Jessica Bwali, a climate campaigner at Tearfund, said: “If this year’s COP summit really is to be an ‘African COP’, then it’s vital that African voices are heard, and that world leaders arrive ready to offer meaningful help for communities on the front lines of the climate crisis. A good start would be for rich nations to pay their long overdue climate finance bill, helping vulnerable countries adapt to a less predictable future. The solutions to surviving the climate emergency exist; we just need the money.”

AlamyChildren at the Maker Faire in Cairo last week, a DIY craft festival using recycled material, in preparation for COP27

Many in Africa are pleased to see the world’s attention focused on their climate plight. The Revd Dr Rachel Mash is the environmental co-ordinator of the Anglican Church of Southern Africa, and Secretary to the Anglican Communion Environmental Network. She recently organised a youth ecumenical summit, “Climate Yes!”, in South Africa, Kenya, Malawi, and Italy, to speak to young Christians about climate change.

She said: “We heard that climate impacts are most severe on the youngest children, in terms of malnutrition and loss of education and homes: climate change is child abuse. Across Africa, we heard of young people calling for a halt on new fossil-fuel projects and instead want to see a just transition with green jobs created. It is time for Africa to rise.”

Among the youth voices in the UK, Chris Manktelow, of the Young Christian Climate Network (YCCN), called for COP27 to create a fund to address “loss and damage”: the permanent losses and damage caused by climate change that cannot be adapted to. He said: “We at YCCN want wealthy nations to establish a loss-and-damage financing facility to compensate climate-vulnerable nations and repair relationships with communities that are suffering because of our actions.

“Churches in the UK should be praying that leaders at the conference will make wise decisions and listen to the voices of those most affected by the climate crisis.”

Although key decisions about the global response to climate change are taken at the COP summit, ultimately, it relies on the actions and policies of individual countries. Speaking before the Prime Minister’s attendance U-turn, the CEO of Arocha UK, Andy Atkins, said that there was support among Christians for climate action at home. “The Climate Sunday campaign in 2021 showed massive UK and Ireland churches’ backing for our governments to advocate faster emissions cuts internationally and be bolder in their actions at home.

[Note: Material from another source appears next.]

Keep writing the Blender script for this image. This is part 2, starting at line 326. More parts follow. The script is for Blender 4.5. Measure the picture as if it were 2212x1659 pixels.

“Now, the UK government is under suspicion of abandoning climate leadership. If the PM Rishi Sunak is not going to COP27, he could reassure all of his commitment by cancelling the oil exploration licences issued so irresponsibly by his predecessor.”

The focus on UK fossil fuels was echoed by a Green Christian trustee, Paul Bodenham. He said: “There is one powerful way for the UK Government to bring the fossil-fuel era to an end. The UK is still COP President, and yet currently we exempt fossil-fuel majors from our windfall tax if they invest in more fossil-fuel extraction. That’s utterly perverse. Given the immoral profits they are earning, the Prime Minister should announce an end to that exemption.”

Manchester and St Albans have become the latest Church of England dioceses to make a stand against fossil fuels by becoming the 12th and 13th to make formal disinvestment commitments. The charity Operation Noah welcomed the move, and said that, within two years, the C of E had gone from zero to 13 dioceses’ pulling funds out of fossil fuels; the charity believes that as churches are seen as moral actors, their disinvestment on ethical grounds carries greater weight than those of other institutions, and undermines the political and social licence of fossil-fuel corporations.

The push to end the expansion of fossil fuels has also been backed by faith leaders around the world, who are supporting the campaign for a Fossil Fuel Non-Proliferation Treaty. It is modelled on the similarly named treaty which helped curtail the growth of nuclear weapons in the 20th century, and calls for a binding mechanism to prevent new fossil fuel projects and an equitable phase out of existing coal, oil and gas and production.

With COP27 soon to begin, the Roman Catholic relief agency CAFOD is seeking to ensure that the UK promises made at COP26 last year are kept. More than 10,000 people have signed CAFOD’s petition urging the Government to fulfil its promises from a year ago and fix the broken food system. In Glasgow last year, the UK signed up to the Glasgow Leaders’ Declaration on Forests and Land Use, which committed it to supporting sustainable agriculture, which promotes food security and benefits the environment.

CAFOD’s head of public policy, Graham Gordon, said: “The global food system is broken. This is shown most acutely in East Africa, where millions are on the brink of starvation as deadly droughts devastate harvests. The UK committed to support a sustainable farming model globally that puts people and the environment first last year at COP26, but we’ve seen almost no progress in delivering. We need the UK to step up and put people and the environment first.”

For last year’s COP26, more than 1000 parishes rang their bells as a symbolic warning on the eve of the summit in Glasgow. The man who started the initiative Ring Out for the Climate is encouraging churches to do the same this year.

Edward Gildea, a volunteer organiser with Christian Aid, said: “Towers from Jersey to the Shetland Isles and from deepest Cornwall to quaintest Suffolk and 25 of our great cathedrals rang out, including Canterbury, St Paul’s, York Minster, Durham, Llandaff, Exeter, and Glasgow itself. A string of bells also rang out across the USA, Canada, and Australia.

“In many parishes, the bells became the focal point of community engagement. There were vigils with prayers, songs, poems, candles, and banners as the bells rang. It is that sense of communities’ finding their voice that I am trying to encourage particularly this year.” He has suggested that bells be rung tomorrow at 5 p.m.